Krajewski J, Sommer D, Trutschel U, Edwards D, Golz M. Proc. Int. Driv. Symp. Hum. Factors Driv. Assess. Train. Veh. Des. 2009; 5: 118-124.

Copyright

(Copyright © 2009, University of Iowa Public Policy Center)

DOI

unavailable

PMID

unavailable

Abstract

This paper examined a steering behavior based fatigue monitoring system. The advantages of using steering behavior for detecting fatigue are that these systems measure continuously, cheaply, non-intrusively, and robustly even under extremely demanding environmental conditions. The expected fatigue induced changes in steering behavior are a pattern of slow drifting and fast corrective counter steering. Using advanced signal processing procedures for feature extraction, we computed 3 feature set in the time, frequency and state space domain (a total number of 1251 features) to capture fatigue impaired steering patterns.
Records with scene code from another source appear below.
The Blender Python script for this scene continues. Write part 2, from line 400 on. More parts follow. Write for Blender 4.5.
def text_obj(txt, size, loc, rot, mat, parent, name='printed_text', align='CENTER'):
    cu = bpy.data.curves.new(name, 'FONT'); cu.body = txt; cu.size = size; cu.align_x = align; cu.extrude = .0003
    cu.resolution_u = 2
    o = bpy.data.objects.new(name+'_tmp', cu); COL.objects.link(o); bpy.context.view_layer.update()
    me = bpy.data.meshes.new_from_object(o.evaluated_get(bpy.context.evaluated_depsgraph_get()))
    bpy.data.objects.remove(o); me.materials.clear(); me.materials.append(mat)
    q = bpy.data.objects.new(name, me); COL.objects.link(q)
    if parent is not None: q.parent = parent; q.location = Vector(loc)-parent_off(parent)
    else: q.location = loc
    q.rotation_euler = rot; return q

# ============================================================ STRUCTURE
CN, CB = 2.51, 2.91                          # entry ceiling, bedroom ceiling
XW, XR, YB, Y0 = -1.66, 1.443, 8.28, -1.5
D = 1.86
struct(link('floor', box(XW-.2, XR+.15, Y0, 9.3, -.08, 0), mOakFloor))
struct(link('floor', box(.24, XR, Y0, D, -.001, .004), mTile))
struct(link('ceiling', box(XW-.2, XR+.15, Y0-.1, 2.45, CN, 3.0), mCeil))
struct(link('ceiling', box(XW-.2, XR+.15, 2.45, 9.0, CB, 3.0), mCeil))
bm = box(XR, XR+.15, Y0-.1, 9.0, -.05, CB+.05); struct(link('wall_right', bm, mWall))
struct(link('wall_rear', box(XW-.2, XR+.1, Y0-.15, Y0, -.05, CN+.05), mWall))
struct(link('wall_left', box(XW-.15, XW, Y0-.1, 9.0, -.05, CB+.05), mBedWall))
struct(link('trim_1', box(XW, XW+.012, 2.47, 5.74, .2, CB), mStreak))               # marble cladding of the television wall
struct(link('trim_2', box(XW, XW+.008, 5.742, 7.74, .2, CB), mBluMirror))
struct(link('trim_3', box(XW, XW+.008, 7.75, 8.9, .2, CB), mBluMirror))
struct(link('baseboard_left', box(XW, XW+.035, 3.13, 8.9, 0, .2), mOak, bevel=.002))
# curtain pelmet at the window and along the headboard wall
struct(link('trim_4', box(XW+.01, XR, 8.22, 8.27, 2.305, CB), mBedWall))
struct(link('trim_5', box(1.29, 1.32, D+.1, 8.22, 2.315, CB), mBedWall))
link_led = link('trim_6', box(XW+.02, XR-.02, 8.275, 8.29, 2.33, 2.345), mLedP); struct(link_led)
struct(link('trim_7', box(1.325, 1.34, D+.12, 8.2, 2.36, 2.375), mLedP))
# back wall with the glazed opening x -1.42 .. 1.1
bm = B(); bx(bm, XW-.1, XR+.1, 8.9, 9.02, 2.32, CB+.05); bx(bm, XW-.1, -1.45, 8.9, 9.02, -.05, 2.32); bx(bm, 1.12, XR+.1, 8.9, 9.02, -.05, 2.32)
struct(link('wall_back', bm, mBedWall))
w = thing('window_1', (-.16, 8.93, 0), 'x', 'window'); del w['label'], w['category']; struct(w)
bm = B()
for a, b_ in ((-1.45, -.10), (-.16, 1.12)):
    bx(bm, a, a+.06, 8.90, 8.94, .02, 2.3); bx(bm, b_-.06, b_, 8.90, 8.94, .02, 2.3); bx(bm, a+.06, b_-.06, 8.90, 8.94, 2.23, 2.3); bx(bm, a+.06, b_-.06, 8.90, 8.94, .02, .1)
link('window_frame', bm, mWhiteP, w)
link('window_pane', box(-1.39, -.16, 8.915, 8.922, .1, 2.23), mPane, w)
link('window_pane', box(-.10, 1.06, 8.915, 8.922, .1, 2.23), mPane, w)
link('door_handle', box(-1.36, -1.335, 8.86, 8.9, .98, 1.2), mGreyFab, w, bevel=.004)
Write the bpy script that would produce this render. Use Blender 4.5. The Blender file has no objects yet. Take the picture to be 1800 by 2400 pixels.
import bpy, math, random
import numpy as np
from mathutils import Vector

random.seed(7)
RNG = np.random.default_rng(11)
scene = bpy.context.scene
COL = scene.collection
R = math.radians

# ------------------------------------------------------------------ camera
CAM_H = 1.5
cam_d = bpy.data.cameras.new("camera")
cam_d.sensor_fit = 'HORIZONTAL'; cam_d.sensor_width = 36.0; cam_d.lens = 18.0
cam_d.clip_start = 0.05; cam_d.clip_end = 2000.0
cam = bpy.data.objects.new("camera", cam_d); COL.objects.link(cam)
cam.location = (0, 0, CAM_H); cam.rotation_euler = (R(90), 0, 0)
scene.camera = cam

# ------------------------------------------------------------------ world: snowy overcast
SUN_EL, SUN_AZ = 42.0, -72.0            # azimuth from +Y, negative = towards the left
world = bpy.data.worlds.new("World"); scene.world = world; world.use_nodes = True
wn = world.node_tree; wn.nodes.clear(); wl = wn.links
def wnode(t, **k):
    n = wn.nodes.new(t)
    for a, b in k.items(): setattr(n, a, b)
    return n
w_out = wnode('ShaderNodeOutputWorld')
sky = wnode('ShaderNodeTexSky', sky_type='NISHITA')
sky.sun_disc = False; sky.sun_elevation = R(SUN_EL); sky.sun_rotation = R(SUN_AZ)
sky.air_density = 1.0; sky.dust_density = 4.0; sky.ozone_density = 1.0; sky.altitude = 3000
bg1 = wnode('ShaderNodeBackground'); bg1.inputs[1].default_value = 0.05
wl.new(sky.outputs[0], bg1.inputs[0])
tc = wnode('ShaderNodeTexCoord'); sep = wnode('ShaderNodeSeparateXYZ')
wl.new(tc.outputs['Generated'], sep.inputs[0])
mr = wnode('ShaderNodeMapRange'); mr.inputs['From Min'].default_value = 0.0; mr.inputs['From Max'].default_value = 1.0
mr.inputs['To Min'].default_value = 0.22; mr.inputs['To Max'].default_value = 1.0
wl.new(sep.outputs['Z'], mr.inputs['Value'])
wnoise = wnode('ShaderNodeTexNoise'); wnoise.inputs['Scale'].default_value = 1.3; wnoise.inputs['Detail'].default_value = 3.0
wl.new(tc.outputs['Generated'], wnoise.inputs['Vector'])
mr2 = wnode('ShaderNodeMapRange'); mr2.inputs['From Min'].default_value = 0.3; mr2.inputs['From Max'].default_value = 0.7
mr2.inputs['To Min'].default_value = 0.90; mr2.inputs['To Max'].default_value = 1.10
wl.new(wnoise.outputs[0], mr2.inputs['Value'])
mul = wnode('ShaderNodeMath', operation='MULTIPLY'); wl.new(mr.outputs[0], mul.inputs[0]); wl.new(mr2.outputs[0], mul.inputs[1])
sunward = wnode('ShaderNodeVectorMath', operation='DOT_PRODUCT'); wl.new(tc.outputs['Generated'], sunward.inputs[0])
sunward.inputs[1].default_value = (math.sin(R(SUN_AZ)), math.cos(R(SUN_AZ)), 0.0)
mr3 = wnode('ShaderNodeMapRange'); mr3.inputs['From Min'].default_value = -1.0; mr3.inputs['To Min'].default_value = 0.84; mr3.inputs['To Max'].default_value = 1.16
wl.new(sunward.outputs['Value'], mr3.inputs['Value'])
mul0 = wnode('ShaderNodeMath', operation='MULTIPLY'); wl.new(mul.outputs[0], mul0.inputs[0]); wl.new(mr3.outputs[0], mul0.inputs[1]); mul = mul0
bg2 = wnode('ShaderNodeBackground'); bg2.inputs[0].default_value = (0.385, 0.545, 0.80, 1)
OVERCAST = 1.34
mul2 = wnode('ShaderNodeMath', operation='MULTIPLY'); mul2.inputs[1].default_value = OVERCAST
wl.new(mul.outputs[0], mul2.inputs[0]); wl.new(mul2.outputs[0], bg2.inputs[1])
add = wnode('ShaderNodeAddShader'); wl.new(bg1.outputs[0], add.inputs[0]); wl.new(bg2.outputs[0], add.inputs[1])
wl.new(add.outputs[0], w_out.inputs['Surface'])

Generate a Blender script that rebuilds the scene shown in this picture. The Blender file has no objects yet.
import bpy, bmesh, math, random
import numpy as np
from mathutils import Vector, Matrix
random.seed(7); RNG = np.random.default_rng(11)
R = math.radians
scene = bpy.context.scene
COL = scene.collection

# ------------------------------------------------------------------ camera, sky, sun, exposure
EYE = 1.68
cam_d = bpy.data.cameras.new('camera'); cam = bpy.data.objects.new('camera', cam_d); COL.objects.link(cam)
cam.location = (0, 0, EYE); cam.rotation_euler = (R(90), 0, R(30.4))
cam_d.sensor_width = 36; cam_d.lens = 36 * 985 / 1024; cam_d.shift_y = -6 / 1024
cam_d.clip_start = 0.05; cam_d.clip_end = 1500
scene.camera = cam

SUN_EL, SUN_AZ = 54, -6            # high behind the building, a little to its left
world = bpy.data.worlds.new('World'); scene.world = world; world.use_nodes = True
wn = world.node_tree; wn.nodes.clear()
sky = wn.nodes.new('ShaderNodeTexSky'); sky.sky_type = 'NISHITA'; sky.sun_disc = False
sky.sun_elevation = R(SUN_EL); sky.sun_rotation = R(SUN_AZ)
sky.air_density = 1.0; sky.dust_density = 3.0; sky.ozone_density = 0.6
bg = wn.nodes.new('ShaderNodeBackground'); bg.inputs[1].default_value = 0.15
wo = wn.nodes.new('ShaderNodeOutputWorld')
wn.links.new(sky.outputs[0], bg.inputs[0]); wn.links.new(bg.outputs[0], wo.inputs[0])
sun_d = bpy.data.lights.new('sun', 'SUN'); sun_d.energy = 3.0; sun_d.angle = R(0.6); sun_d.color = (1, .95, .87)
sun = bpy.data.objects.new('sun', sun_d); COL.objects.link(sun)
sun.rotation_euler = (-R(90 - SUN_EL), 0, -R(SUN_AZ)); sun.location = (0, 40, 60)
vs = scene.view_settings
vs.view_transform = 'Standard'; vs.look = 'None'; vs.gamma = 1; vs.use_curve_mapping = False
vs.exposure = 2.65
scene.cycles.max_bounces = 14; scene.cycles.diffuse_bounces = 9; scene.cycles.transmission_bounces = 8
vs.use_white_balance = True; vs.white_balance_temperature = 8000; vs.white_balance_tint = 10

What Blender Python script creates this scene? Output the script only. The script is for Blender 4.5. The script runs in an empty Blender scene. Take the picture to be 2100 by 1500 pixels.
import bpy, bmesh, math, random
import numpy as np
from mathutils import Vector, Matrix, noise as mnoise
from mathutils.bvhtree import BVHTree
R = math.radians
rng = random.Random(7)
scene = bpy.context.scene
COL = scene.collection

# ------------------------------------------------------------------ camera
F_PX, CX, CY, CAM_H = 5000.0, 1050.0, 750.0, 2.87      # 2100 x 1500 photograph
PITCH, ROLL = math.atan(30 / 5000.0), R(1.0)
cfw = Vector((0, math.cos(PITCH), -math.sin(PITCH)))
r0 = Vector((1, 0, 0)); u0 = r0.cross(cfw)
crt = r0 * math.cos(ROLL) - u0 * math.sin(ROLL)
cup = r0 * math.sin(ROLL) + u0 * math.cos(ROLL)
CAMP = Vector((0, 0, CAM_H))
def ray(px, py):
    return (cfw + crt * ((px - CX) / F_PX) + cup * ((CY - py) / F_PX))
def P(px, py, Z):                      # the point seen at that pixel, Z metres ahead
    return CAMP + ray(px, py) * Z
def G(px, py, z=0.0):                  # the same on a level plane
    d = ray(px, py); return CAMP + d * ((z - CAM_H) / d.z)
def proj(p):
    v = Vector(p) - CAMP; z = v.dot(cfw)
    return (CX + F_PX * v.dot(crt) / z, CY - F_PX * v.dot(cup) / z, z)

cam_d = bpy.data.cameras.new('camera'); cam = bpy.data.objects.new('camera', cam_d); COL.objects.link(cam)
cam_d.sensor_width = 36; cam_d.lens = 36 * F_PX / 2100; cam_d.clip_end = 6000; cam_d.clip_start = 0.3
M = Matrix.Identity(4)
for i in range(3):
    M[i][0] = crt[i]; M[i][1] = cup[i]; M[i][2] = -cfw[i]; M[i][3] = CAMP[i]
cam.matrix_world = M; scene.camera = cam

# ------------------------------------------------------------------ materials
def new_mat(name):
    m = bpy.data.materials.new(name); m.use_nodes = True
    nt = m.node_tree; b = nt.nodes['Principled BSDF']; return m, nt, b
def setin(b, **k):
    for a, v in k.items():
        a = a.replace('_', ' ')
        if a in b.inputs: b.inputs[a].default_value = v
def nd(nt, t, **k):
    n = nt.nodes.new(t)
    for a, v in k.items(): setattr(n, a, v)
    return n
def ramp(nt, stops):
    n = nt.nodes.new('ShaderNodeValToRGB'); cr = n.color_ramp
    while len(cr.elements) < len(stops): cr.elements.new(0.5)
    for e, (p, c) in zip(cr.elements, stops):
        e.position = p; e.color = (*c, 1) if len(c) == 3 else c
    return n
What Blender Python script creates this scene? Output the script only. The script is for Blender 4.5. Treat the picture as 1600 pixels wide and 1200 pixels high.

Each feature set was separately fed into 5 machine learning methods (e.g. Support Vector Machine, K-Nearest Neighbor). The outputs of each single classifier were combined to an ensemble classification value. Finally we combined the ensemble values of 3 feature subsets to a of meta-ensemble classification value. To validate the steering behavior analysis, driving samples are taken from a driving simulator during a sleep deprivation study (N=12). We yielded a recognition rate of 86.1% in classifying slight from strong fatigue.